• Work instructions
Give back the full material, exactly as it reads.

• Source material
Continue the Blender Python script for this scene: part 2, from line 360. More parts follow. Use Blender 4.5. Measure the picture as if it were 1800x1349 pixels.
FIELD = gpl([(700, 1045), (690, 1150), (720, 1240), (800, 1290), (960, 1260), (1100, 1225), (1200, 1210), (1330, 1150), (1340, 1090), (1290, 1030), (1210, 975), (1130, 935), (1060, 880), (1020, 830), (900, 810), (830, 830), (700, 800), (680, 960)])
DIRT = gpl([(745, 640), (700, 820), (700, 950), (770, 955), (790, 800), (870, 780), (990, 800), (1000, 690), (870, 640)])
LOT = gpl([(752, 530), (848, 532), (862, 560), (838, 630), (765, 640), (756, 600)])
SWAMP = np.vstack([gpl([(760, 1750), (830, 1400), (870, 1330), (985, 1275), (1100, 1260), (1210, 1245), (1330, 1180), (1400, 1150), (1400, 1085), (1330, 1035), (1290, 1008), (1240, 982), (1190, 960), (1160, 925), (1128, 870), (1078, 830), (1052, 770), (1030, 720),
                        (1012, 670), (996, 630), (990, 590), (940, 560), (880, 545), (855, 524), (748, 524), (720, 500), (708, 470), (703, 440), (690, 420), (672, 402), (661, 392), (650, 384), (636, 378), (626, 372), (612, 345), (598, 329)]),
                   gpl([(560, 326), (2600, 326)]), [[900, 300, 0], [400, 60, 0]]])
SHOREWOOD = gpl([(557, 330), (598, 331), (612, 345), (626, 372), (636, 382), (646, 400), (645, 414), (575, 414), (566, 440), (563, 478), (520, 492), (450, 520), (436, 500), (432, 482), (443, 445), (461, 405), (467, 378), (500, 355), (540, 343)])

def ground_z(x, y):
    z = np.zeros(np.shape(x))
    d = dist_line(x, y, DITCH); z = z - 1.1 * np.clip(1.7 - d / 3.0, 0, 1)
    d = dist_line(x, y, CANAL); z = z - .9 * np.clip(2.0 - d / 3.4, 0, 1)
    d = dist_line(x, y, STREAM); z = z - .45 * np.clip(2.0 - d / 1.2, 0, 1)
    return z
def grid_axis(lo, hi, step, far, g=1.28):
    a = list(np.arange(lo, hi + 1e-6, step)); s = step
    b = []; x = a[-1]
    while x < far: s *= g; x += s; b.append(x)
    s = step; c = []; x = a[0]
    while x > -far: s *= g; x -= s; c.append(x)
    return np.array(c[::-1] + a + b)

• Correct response
Continue the Blender Python script for this scene: part 2, from line 360. More parts follow. Use Blender 4.5. Measure the picture as if it were 1800x1349 pixels.
FIELD = gpl([(700, 1045), (690, 1150), (720, 1240), (800, 1290), (960, 1260), (1100, 1225), (1200, 1210), (1330, 1150), (1340, 1090), (1290, 1030), (1210, 975), (1130, 935), (1060, 880), (1020, 830), (900, 810), (830, 830), (700, 800), (680, 960)])
DIRT = gpl([(745, 640), (700, 820), (700, 950), (770, 955), (790, 800), (870, 780), (990, 800), (1000, 690), (870, 640)])
LOT = gpl([(752, 530), (848, 532), (862, 560), (838, 630), (765, 640), (756, 600)])
SWAMP = np.vstack([gpl([(760, 1750), (830, 1400), (870, 1330), (985, 1275), (1100, 1260), (1210, 1245), (1330, 1180), (1400, 1150), (1400, 1085), (1330, 1035), (1290, 1008), (1240, 982), (1190, 960), (1160, 925), (1128, 870), (1078, 830), (1052, 770), (1030, 720),
                        (1012, 670), (996, 630), (990, 590), (940, 560), (880, 545), (855, 524), (748, 524), (720, 500), (708, 470), (703, 440), (690, 420), (672, 402), (661, 392), (650, 384), (636, 378), (626, 372), (612, 345), (598, 329)]),
                   gpl([(560, 326), (2600, 326)]), [[900, 300, 0], [400, 60, 0]]])
SHOREWOOD = gpl([(557, 330), (598, 331), (612, 345), (626, 372), (636, 382), (646, 400), (645, 414), (575, 414), (566, 440), (563, 478), (520, 492), (450, 520), (436, 500), (432, 482), (443, 445), (461, 405), (467, 378), (500, 355), (540, 343)])

def ground_z(x, y):
    z = np.zeros(np.shape(x))
    d = dist_line(x, y, DITCH); z = z - 1.1 * np.clip(1.7 - d / 3.0, 0, 1)
    d = dist_line(x, y, CANAL); z = z - .9 * np.clip(2.0 - d / 3.4, 0, 1)
    d = dist_line(x, y, STREAM); z = z - .45 * np.clip(2.0 - d / 1.2, 0, 1)
    return z
def grid_axis(lo, hi, step, far, g=1.28):
    a = list(np.arange(lo, hi + 1e-6, step)); s = step
    b = []; x = a[-1]
    while x < far: s *= g; x += s; b.append(x)
    s = step; c = []; x = a[0]
    while x > -far: s *= g; x -= s; c.append(x)
    return np.array(c[::-1] + a + b)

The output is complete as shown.